The critical point here is that, as of publication of the direct final rule in the August 1, 2018, Federal Register (FR), no farm or CAFO, regardless of size, needs to report air emissions of CERCLA-listed pollutants (chiefly ammonia and hydrogen sulfide) from animal waste even if such releases are not allowed by permit or if they exceed the CERCLA or EPCRA reportable quantity ((RQ), that is, in the case of ammonia or hydrogen sulfide, an air release that equals or exceeds 100 pounds in any 24-hour period).

While that exemption is straightforward, the legal and regulatory background is not and can be best clarified by looking at the roles each of the three branches of the federal government played in developments.


In 2008, the EPA issued its CERCLA/EPCRA Administrative Reporting Exemption for Air Releases of Hazardous Substances from Animal Waste at Farms (December 18, 2008, FR). The rule exempted all farms from CERCLA’s reporting requirements for air releases of any hazardous substance from animal waste. Under EPCRA, the 2008 final rule exempted reporting of such releases if the farm had fewer animals than a large CAFO, as defined by the Clean Water Act.

D.C. Circuit

In April 2017, the U.S. Court of Appeals for the D.C. Circuit found that the EPA’s 2008 exemption rule was based on the Agency’s erroneous assertion that all required CERCA and most EPCRA reports of air emissions from animal waste at farms were of little value to the communities where these releases occurred and the emergency response entities that received such reports. In vacating the rule, the court found that the Agency could not rely on general rulemaking authority or a de minimis exception to issue an administrative reporting exemption for this category of releases, particularly where the Agency had failed to identify any statutory ambiguity as the basis for its interpretation of the reporting requirements. The court issued a mandate effectuating the vacatur on May 2, 2018.

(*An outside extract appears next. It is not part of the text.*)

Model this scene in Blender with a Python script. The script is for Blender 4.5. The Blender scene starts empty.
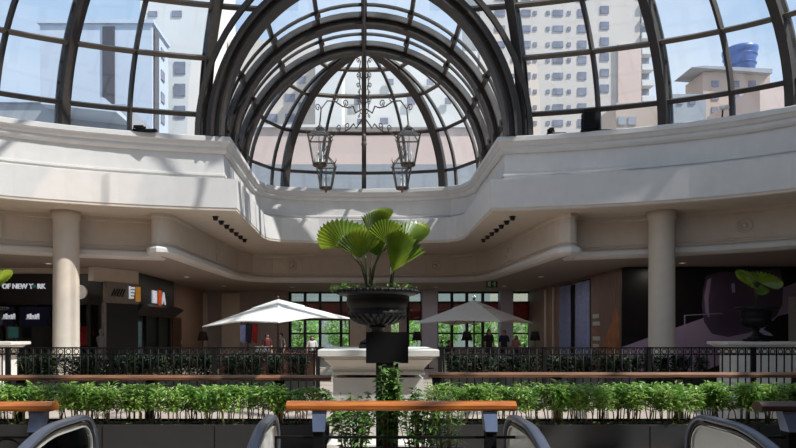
import bpy, math, random
from mathutils import Vector, Matrix
from mathutils.geometry import tessellate_polygon
random.seed(7)
SC = bpy.context.scene
COL = SC.collection
PI = math.pi
sin, cos, sqrt = math.sin, math.cos, math.sqrt
F = 620.0; VX = 364.0; HY = 332.0; EYE = 1.65

def W(px, py, D):
    """photo point + distance -> place in the hall (metres)"""
    return Vector(((px - VX) * D / F, D, EYE + (HY - py) * D / F))
def X(px, D): return (px - VX) * D / F
def Z(py, D): return EYE + (HY - py) * D / F

# ------------------------------------------------------------------ materials
def lin(c):
    r = []
    for v in c:
        v /= 255.0
        r.append(v / 12.92 if v <= .04045 else ((v + .055) / 1.055) ** 2.4)
    return r + [1.0]
MATS = {}
def mat(name, c, rough=.6, metal=0, var=.12, scale=6, c2=None, bump=0, spec=None, emit=None, stretch=None, trans=0):
    m = bpy.data.materials.new(name); m.use_nodes = True
    nt = m.node_tree; b = nt.nodes['Principled BSDF']
    b.inputs['Roughness'].default_value = rough
    b.inputs['Metallic'].default_value = metal
    if spec is not None: b.inputs['Specular IOR Level'].default_value = spec
    co = nt.nodes.new('ShaderNodeTexCoord')
    mp = nt.nodes.new('ShaderNodeMapping')
    if stretch: mp.inputs['Scale'].default_value = stretch
    nt.links.new(co.outputs['Object'], mp.inputs['Vector'])
    nz = nt.nodes.new('ShaderNodeTexNoise'); nz.inputs['Scale'].default_value = scale
    nz.inputs['Detail'].default_value = 4
    nt.links.new(mp.outputs[0], nz.inputs['Vector'])
    rp = nt.nodes.new('ShaderNodeValToRGB')
    a = lin(c); d = lin(c2) if c2 else [v * (1 - var) for v in a[:3]] + [1]
    if not c2: a = [min(1, v * (1 + var * .4)) for v in a[:3]] + [1]
    rp.color_ramp.elements[0].position = .3; rp.color_ramp.elements[1].position = .7
    rp.color_ramp.elements[0].color = d; rp.color_ramp.elements[1].color = a
    nt.links.new(nz.outputs['Fac'], rp.inputs['Fac'])
    nt.links.new(rp.outputs['Color'], b.inputs['Base Color'])
    if bump:
        bp = nt.nodes.new('ShaderNodeBump'); bp.inputs['Strength'].default_value = bump
        nt.links.new(nz.outputs['Fac'], bp.inputs['Height']); nt.links.new(bp.outputs['Normal'], b.inputs['Normal'])
    if emit:
        b.inputs['Emission Color'].default_value = lin(emit[0]); b.inputs['Emission Strength'].default_value = emit[1]
    if trans:   # thin leaf: some light passes through
        tl = nt.nodes.new('ShaderNodeBsdfTranslucent'); mx = nt.nodes.new('ShaderNodeMixShader')
        mx.inputs[0].default_value = trans
        nt.links.new(rp.outputs['Color'], tl.inputs['Color'])
        out = nt.nodes['Material Output']
        nt.links.new(b.outputs[0], mx.inputs[1]); nt.links.new(tl.outputs[0], mx.inputs[2]); nt.links.new(mx.outputs[0], out.inputs[0])
    MATS[name] = m
    return m
def glass_mat(name, tint, gloss=.07, rough=.02, haze=0.0, hz=(235, 240, 245)):
    m = bpy.data.materials.new(name); m.use_nodes = True
    nt = m.node_tree; nt.nodes.remove(nt.nodes['Principled BSDF'])
    out = nt.nodes['Material Output']
    t = nt.nodes.new('ShaderNodeBsdfTransparent'); t.inputs[0].default_value = lin(tint)
    g = nt.nodes.new('ShaderNodeBsdfGlossy'); g.inputs['Roughness'].default_value = rough
    g.inputs['Color'].default_value = (1, 1, 1, 1)
    mx = nt.nodes.new('ShaderNodeMixShader'); mx.inputs[0].default_value = gloss
    nt.links.new(t.outputs[0], mx.inputs[1]); nt.links.new(g.outputs[0], mx.inputs[2])
    last = mx
    if haze:      # dust on the panes, in soft streaks
        d = nt.nodes.new('ShaderNodeBsdfTranslucent'); d.inputs[0].default_value = lin(hz)
        co = nt.nodes.new('ShaderNodeTexCoord'); nz = nt.nodes.new('ShaderNodeTexNoise'); nz.inputs['Scale'].default_value = .9
        nt.links.new(co.outputs['Object'], nz.inputs['Vector'])
        mr = nt.nodes.new('ShaderNodeMapRange'); mr.inputs[1].default_value = .35; mr.inputs[2].default_value = .75
        mr.inputs[3].default_value = haze * .3; mr.inputs[4].default_value = haze * 1.6
        nt.links.new(nz.outputs['Fac'], mr.inputs[0])
        m2 = nt.nodes.new('ShaderNodeMixShader'); nt.links.new(mr.outputs[0], m2.inputs[0])
        nt.links.new(mx.outputs[0], m2.inputs[1]); nt.links.new(d.outputs[0], m2.inputs[2]); last = m2
    nt.links.new(last.outputs[0], out.inputs[0])
    MATS[name] = m
    return m

white = mat('white_plaster', (204, 199, 194), .65, var=.05, scale=3)
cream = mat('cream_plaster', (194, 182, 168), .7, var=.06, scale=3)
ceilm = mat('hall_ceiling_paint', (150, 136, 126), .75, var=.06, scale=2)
bronze = mat('dark_bronze_steel', (58, 50, 44), .5, .15, var=.2, scale=8)
bronze2 = mat('bronze_steel_lit', (96, 86, 76), .45, .2, var=.15)  # paler copy: light catching the upper rings is put into the colour
ironm = mat('wrought_iron', (9, 9, 9), .6, .0, var=.2, spec=.25)
lanm = mat('lantern_iron', (84, 74, 64), .5, .3, var=.3, scale=14)
blackm = mat('matt_black', (11, 10, 10), .75, var=.15, spec=.2)
urnm = mat('black_stone', (15, 14, 14), .5, var=.3, scale=12, bump=.05, spec=.25)
pedm = mat('pedestal_paint', (222, 217, 208), .6, var=.06)
soil = mat('dark_soil', (48, 38, 32), .95, var=.4, scale=30, bump=.4)
planterm = mat('charcoal_planter', (36, 35, 36), .7, var=.15, scale=4)
floorm = mat('polished_stone_floor', (202, 184, 170), .25, var=.1, scale=1.2)
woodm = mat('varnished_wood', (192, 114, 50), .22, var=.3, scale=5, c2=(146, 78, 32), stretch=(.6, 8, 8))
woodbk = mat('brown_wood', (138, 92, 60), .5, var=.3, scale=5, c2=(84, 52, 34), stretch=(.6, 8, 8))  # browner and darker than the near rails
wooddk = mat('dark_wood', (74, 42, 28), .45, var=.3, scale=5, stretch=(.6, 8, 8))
steelb = mat('brushed_steel', (112, 124, 152), .35, .6, var=.1, scale=5)
rubber = mat('handrail_rubber', (86, 90, 102), .3, .35, var=.1)
trimm = mat('newel_trim', (220, 217, 210), .35, .5, var=.1)
panelm = mat('satin_steel_panel', (205, 205, 198), .3, .25, var=.06)
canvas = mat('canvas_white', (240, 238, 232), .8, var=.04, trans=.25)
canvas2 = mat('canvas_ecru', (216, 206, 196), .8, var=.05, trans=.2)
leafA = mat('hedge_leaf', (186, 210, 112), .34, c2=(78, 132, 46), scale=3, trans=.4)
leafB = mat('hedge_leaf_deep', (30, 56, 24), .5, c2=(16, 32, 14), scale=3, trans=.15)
leafP = mat('palm_leaf', (146, 160, 44), .36, c2=(66, 100, 26), scale=2.5, trans=.35)
leafS = mat('shrub_leaf', (110, 150, 64), .42, c2=(52, 92, 38), scale=4, trans=.25)
leafT = mat('tree_leaf', (214, 232, 160), .5, c2=(110, 165, 84), scale=1.2, trans=.5)
stemm = mat('plant_stem', (138, 132, 84), .6, var=.3)
petm = mat('palm_stalk', (62, 66, 34), .5, var=.2)
barkm = mat('bark', (84, 68, 54), .9, var=.3)
pane = glass_mat('roof_glass', (238, 245, 250), .05, .02, .05)
winglass = glass_mat('window_glass', (235, 246, 242), .06)
langlass = glass_mat('lantern_glass', (244, 246, 246), .05, .05, .03)
balglass = glass_mat('balustrade_glass', (120, 130, 130), .12)
redm = mat('dark_red_blind', (170, 44, 46), .7, var=.2, trans=.5)
frameg = mat('dark_green_frame', (24, 32, 30), .5, var=.1)
lilac = mat('lilac_paint', (188, 186, 204), .7, var=.05)
tanm = mat('tan_wall', (150, 124, 106), .75, var=.1)
greyw = mat('mauve_grey_wall', (160, 148, 145), .8, var=.08)
panelw = mat('wood_wall_panel', (150, 122, 114), .6, c2=(116, 92, 86), scale=3, stretch=(6, 6, .4))
bluecurt = mat('blue_curtain', (150, 162, 206), .85, var=.2, scale=8)
shopblk = mat('shop_black', (26, 24, 24), .45, var=.15)
shopgrey = mat('shop_sign_grey', (122, 114, 106), .5, var=.2)
screenm = mat('screen', (16, 18, 34), .15, var=.1, emit=((20, 24, 50), .08))
letterm = mat('lit_letters', (240, 244, 250), .5, var=.02, emit=((235, 242, 255), .35))
yellowm = mat('sign_amber', (206, 150, 60), .5, emit=((210, 150, 60), .25))
orangem = mat('sign_orange', (224, 92, 38), .5, emit=((224, 92, 38), .3))
tealm = mat('teal_print', (70, 150, 148), .6, var=.2)
redcloth = mat('red_cloth', (168, 34, 30), .8, var=.3)
bathm = mat('exit_green', (18, 52, 36), .5)
greenlit = mat('exit_pictogram', (150, 200, 170), .5, emit=((150, 200, 170), .03))
bldA = mat('building_grey_white', (186, 194, 206), .8, var=.04, scale=.2)
bldB = mat('building_cream', (200, 190, 180), .8, var=.05, scale=.2)
bldC = mat('building_sand', (186, 164, 148), .8, var=.06, scale=.2)
bldP = mat('building_pink', (206, 182, 170), .8, var=.05, scale=.25)
bldG = mat('building_concrete', (150, 152, 156), .85, var=.1, scale=.4)
bldW = mat('building_white', (212, 210, 206), .8, var=.03, scale=.3)
winm = mat('building_window', (128, 130, 144), .25, var=.35, scale=.5)
windk = mat('building_window_strip', (66, 60, 62), .3, var=.2, scale=.5)
tankm = mat('blue_tank', (52, 92, 160), .4, var=.25, scale=.8)
postpur = mat('print_plum', (92, 76, 100), .4, var=.4, scale=.7)
postmau = mat('print_mauve', (176, 156, 184), .45, var=.15, scale=.6)
postdk = mat('print_black', (24, 20, 23), .35, var=.3)
posthi = mat('print_highlight', (176, 186, 214), .4, var=.2)
posttan = mat('print_copper', (196, 124, 80), .5, c2=(140, 84, 58), scale=2)
skin = mat('skin', (190, 140, 112), .6, var=.06)
hairm = mat('hair_dark', (34, 26, 22), .6)
shirts = [mat('shirt_%s' % n, c, .85, var=.1) for n, c in (('charcoal', (40, 38, 42)), ('navy', (36, 40, 60)), ('rose', (170, 120, 116)), ('white', (206, 200, 196)), ('maroon', (80, 28, 30)), ('grey', (110, 106, 108)))]
trous = mat('dark_trousers', (30, 30, 36), .85)
groundm = mat('outside_paving', (150, 148, 138), .9, var=.15, scale=.4)
shadem = mat('dark_lamp_shade', (40, 32, 30), .8)
ceramic = mat('white_ceramic', (228, 226, 222), .3)
lensm = mat('spot_black', (20, 18, 18), .5)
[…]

While the D.C. Circuit’s mandate was pending, Congress passed the FARM Act, which the president signed into law on March 23, 2018. The act exempts reporting of air emissions from animal waste at a farm under CERCLA Section 103(e). While the FARM Act explicitly eliminates only the CERCLA notification requirement, notification under EPCRA is required only if the release occurs in a manner that would require notification under CERCLA. In other words, if notification of an air release from animal waste is not required by CERCLA, it is also not required by EPCRA. In compliance with the Court’s order, the EPA’s direct final rule eliminated the exemptions under the 2008 rule and in the same action incorporated by regulation the CERCLA notification exemption, which also triggered the EPCRA exemption. The new regulatory language adds “Air emissions from animal waste (including decomposing animal waste) at a farm” under the list of exemptions from CERCLA notification requirements at 40 CFR 302.6(c)(3).

Air releases only

The EPA emphasizes that the exemption is narrow.

“It is important to note that the FARM Act’s reporting exemption is tied to the nature or manner of these releases rather than to a specific substance,” says the Agency. “The FARM Act does not exempt substances typically associated with animal waste (such as ammonia and hydrogen sulfide) from reporting altogether; rather, it exempts from reporting only the release of these substances from animal waste into the air.”

In other words, the FARM Act and the direct final rule provide no exemption from releases of CERCLA-regulated substances to land or water.

The direct final rule was published in the August 1, 2018, FR.